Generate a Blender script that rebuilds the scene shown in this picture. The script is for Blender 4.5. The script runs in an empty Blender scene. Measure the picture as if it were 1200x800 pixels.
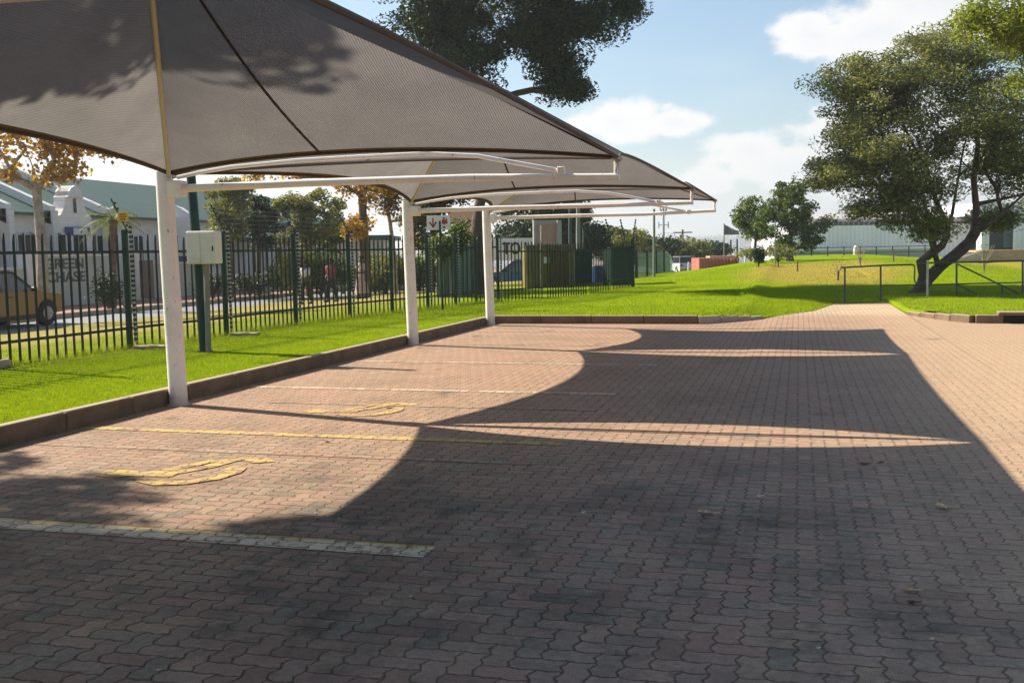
import bpy, math, random
import numpy as np
from mathutils import Vector, Matrix
R = math.radians
random.seed(7); rng = np.random.default_rng(7)
S = bpy.context.scene
COL = S.collection

# ------------------------------------------------------------------ camera
F_PX, YAW, PITCH, ROLL = 1195.91, -0.274524, 0.087415, -0.017601
cy, sy, cp, sp = math.cos(YAW), math.sin(YAW), math.cos(PITCH), math.sin(PITCH)
FW = Vector((sy*cp, cy*cp, -sp)); RT0 = Vector((cy, -sy, 0)); UP0 = RT0.cross(FW)
RT = RT0*math.cos(ROLL) + UP0*math.sin(ROLL); UP = -RT0*math.sin(ROLL) + UP0*math.cos(ROLL)
EYE = Vector((0, 0, 1.6))
cd = bpy.data.cameras.new('camera'); cam = bpy.data.objects.new('camera', cd); COL.objects.link(cam)
cd.sensor_width = 36; cd.lens = F_PX/1200*36; cd.clip_start = .05; cd.clip_end = 6000
M4 = Matrix((RT, UP, -FW)).transposed().to_4x4(); M4.translation = EYE
cam.matrix_world = M4; S.camera = cam

def ray(x, y): return FW + RT*((x-600)/F_PX) - UP*((y-400)/F_PX)
def at(x, y, D): return EYE + ray(x, y)*D                  # point at depth D
def atz(x, y, z=0.):
    d = ray(x, y); return EYE + d*((z-1.6)/d.z)
def atY(x, y, Yv):
    d = ray(x, y); return EYE + d*(Yv/d.y)
def atX(x, y, X):
    d = ray(x, y); return EYE + d*(X/d.x)

# ------------------------------------------------------------------ light
SUN = Vector((-1.244, .316, 1.0)).normalized()
ELEV = math.asin(SUN.z); AZ = math.atan2(SUN.x, SUN.y)
sd = bpy.data.lights.new('sun', 'SUN'); sd.energy = 5.0; sd.angle = R(.55); sd.color = (1, .91, .75)
so = bpy.data.objects.new('sun', sd); COL.objects.link(so); so.rotation_euler = (-SUN).to_track_quat('-Z', 'Y').to_euler()
S.view_settings.view_transform = 'Standard'; S.view_settings.look = 'None'
S.view_settings.exposure = 1.1; S.view_settings.gamma = 1

# ------------------------------------------------------------------ node helpers
class NT:
    def __init__(s, nt): s.nt = nt; s.n = nt.nodes; s.l = nt.links
    def node(s, t, **k):
        n = s.n.new(t)
        for a, b in k.items():
            if hasattr(n, a): setattr(n, a, b)
        return n
    def put(s, sock, v):
        if v is None: return
        if isinstance(v, bpy.types.NodeSocket): s.l.new(v, sock)
        elif isinstance(v, (tuple, list)) and len(v) == 3 and sock.type == 'RGBA': sock.default_value = (*v, 1)
        else: sock.default_value = v
    def m(s, op, a, b=None, c=None, clamp=False):
        n = s.n.new('ShaderNodeMath'); n.operation = op; n.use_clamp = clamp
        s.put(n.inputs[0], a); s.put(n.inputs[1], b); s.put(n.inputs[2], c); return n.outputs[0]
    def mix(s, f, a, b, mode='MIX'):
        n = s.n.new('ShaderNodeMix'); n.data_type = 'RGBA'; n.blend_type = mode
        s.put(n.inputs[0], f); s.put(n.inputs[6], a); s.put(n.inputs[7], b); return n.outputs[2]
    def noise(s, vec, scale, detail=4, rough=.55, w=None):
        n = s.n.new('ShaderNodeTexNoise'); s.put(n.inputs['Vector'], vec)
        n.inputs['Scale'].default_value = scale; n.inputs['Detail'].default_value = detail; n.inputs['Roughness'].default_value = rough
        return n.outputs['Fac']
    def ramp(s, f, stops):
        n = s.n.new('ShaderNodeValToRGB'); s.put(n.inputs[0], f); e = n.color_ramp.elements
        while len(e) < len(stops): e.new(.5)
        for q, (p, c) in zip(e, stops): q.position = p; q.color = (*c, 1) if len(c) == 3 else c
        return n.outputs[0]
    def step(s, v, a, b): return s.m('SMOOTHSTEP', v, a, b) if False else s.smooth(v, a, b)
    def smooth(s, v, a, b):
        n = s.n.new('ShaderNodeMapRange'); n.interpolation_type = 'SMOOTHSTEP'
        s.put(n.inputs[0], v); s.put(n.inputs[1], a); s.put(n.inputs[2], b); return n.outputs[0]
    def scale(s, vec, sc):
        n = s.n.new('ShaderNodeMapping'); s.put(n.inputs[0], vec); n.inputs['Scale'].default_value = sc; return n.outputs[0]
    def pos(s): return s.n.new('ShaderNodeNewGeometry').outputs['Position']
    def obj(s): return s.n.new('ShaderNodeTexCoord').outputs['Object']
    def sep(s, v):
        n = s.n.new('ShaderNodeSeparateXYZ'); s.put(n.inputs[0], v); return n.outputs
    def comb(s, x, y, z=0.):
        n = s.n.new('ShaderNodeCombineXYZ'); s.put(n.inputs[0], x); s.put(n.inputs[1], y); s.put(n.inputs[2], z); return n.outputs[0]
    def island(s): return s.n.new('ShaderNodeNewGeometry').outputs['Random Per Island']
    def bump(s, h, strength=.5, dist=.01):
        n = s.n.new('ShaderNodeBump'); s.put(n.inputs['Height'], h); n.inputs['Strength'].default_value = strength; n.inputs['Distance'].default_value = dist
        return n.outputs[0]

def material(name):
    m = bpy.data.materials.new(name); m.use_nodes = True; t = NT(m.node_tree)
    b = t.n['Principled BSDF']; return m, t, b
def flat(name, col, rough=.6, var=.12, scale=6., metal=0., bump=0., dirt=None, spec=.4):
    m, t, b = material(name); c = t.obj()
    n = t.noise(c, scale, 5, .65)
    lo = tuple(v*(1-var) for v in col); hi = tuple(min(1, v*(1+var)) for v in col)
    k = t.ramp(n, [(.3, lo), (.7, hi)])
    if dirt:
        d = t.smooth(t.noise(t.pos(), dirt[1], 6, .7), .52, .72); k = t.mix(t.m('MULTIPLY', d, dirt[2]), k, dirt[0])
    t.put(b.inputs['Base Color'], k); b.inputs['Roughness'].default_value = rough; b.inputs['Metallic'].default_value = metal
    b.inputs['Specular IOR Level'].default_value = spec
    if bump: t.put(b.inputs['Normal'], t.bump(t.noise(c, scale*6, 4), bump, .01))
    return m

# ------------------------------------------------------------------ world: sky with cumulus
w = bpy.data.worlds.new('World'); S.world = w; w.use_nodes = True; t = NT(w.node_tree)
bg = t.n['Background']
sky = t.node('ShaderNodeTexSky'); sky.sky_type = 'NISHITA'; sky.sun_disc = False
sky.sun_elevation = ELEV; sky.sun_rotation = AZ; sky.air_density = 1.25; sky.dust_density = .9; sky.ozone_density = 1.3
gen = t.n.new('ShaderNodeTexCoord').outputs['Generated']
X, Y, Z = t.sep(gen)
az = t.m('ARCTAN2', X, Y); el = t.m('ARCSINE', Z)
warp = t.noise(t.scale(gen, (1, 1, 1.6)), 9., 6, .6)
warp2 = t.noise(t.scale(gen, (1, 1, 2.2)), 26., 8, .62)
dens = None
def azel(px, py):
    d = ray(px, py).normalized(); return math.atan2(d.x, d.y), math.asin(d.z)
blobs = [(1040, 35, 105, 42), (955, 42, 50, 28), (1120, 0, 150, 60), (720, 140, 75, 26), (790, 143, 40, 16), (880, 178, 55, 22), (935, 200, 110, 42), (1050, 190, 160, 80),
         (830, 215, 60, 22), (160, 180, 150, 60), (300, 215, 240, 55), (560, 225, 200, 30), (-250, 120, 260, 120), (1500, 120, 260, 130), (1700, -400, 400, 120)]
for (px, py, rx, ry) in blobs:
    a0, e0 = azel(px, py)
    u = t.m('DIVIDE', t.m('SUBTRACT', az, a0), rx/F_PX); v = t.m('DIVIDE', t.m('SUBTRACT', el, e0), ry/F_PX)
    r2 = t.m('ADD', t.m('MULTIPLY', u, u), t.m('MULTIPLY', v, v))
    g = t.m('SUBTRACT', 1.25, t.m('SQRT', r2))
    dens = g if dens is None else t.m('SMOOTH_MAX', dens, g, .15)
dd = t.m('ADD', dens, t.m('MULTIPLY', t.m('SUBTRACT', warp, .5), 2.3))
dd = t.m('ADD', dd, t.m('MULTIPLY', t.m('SUBTRACT', warp2, .5), 1.1))
cl = t.smooth(dd, .25, .72)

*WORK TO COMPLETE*
Restate the data word for word from its first line through the line with "S.view_settings.exposure = 1.1;", leaving out any picture along the way.

*RESULT*
Generate a Blender script that rebuilds the scene shown in this picture. The script is for Blender 4.5. The script runs in an empty Blender scene. Measure the picture as if it were 1200x800 pixels.
import bpy, math, random
import numpy as np
from mathutils import Vector, Matrix
R = math.radians
random.seed(7); rng = np.random.default_rng(7)
S = bpy.context.scene
COL = S.collection

# ------------------------------------------------------------------ camera
F_PX, YAW, PITCH, ROLL = 1195.91, -0.274524, 0.087415, -0.017601
cy, sy, cp, sp = math.cos(YAW), math.sin(YAW), math.cos(PITCH), math.sin(PITCH)
FW = Vector((sy*cp, cy*cp, -sp)); RT0 = Vector((cy, -sy, 0)); UP0 = RT0.cross(FW)
RT = RT0*math.cos(ROLL) + UP0*math.sin(ROLL); UP = -RT0*math.sin(ROLL) + UP0*math.cos(ROLL)
EYE = Vector((0, 0, 1.6))
cd = bpy.data.cameras.new('camera'); cam = bpy.data.objects.new('camera', cd); COL.objects.link(cam)
cd.sensor_width = 36; cd.lens = F_PX/1200*36; cd.clip_start = .05; cd.clip_end = 6000
M4 = Matrix((RT, UP, -FW)).transposed().to_4x4(); M4.translation = EYE
cam.matrix_world = M4; S.camera = cam

def ray(x, y): return FW + RT*((x-600)/F_PX) - UP*((y-400)/F_PX)
def at(x, y, D): return EYE + ray(x, y)*D                  # point at depth D
def atz(x, y, z=0.):
    d = ray(x, y); return EYE + d*((z-1.6)/d.z)
def atY(x, y, Yv):
    d = ray(x, y); return EYE + d*(Yv/d.y)
def atX(x, y, X):
    d = ray(x, y); return EYE + d*(X/d.x)

# ------------------------------------------------------------------ light
SUN = Vector((-1.244, .316, 1.0)).normalized()
ELEV = math.asin(SUN.z); AZ = math.atan2(SUN.x, SUN.y)
sd = bpy.data.lights.new('sun', 'SUN'); sd.energy = 5.0; sd.angle = R(.55); sd.color = (1, .91, .75)
so = bpy.data.objects.new('sun', sd); COL.objects.link(so); so.rotation_euler = (-SUN).to_track_quat('-Z', 'Y').to_euler()
S.view_settings.view_transform = 'Standard'; S.view_settings.look = 'None'
S.view_settings.exposure = 1.1; S.view_settings.gamma = 1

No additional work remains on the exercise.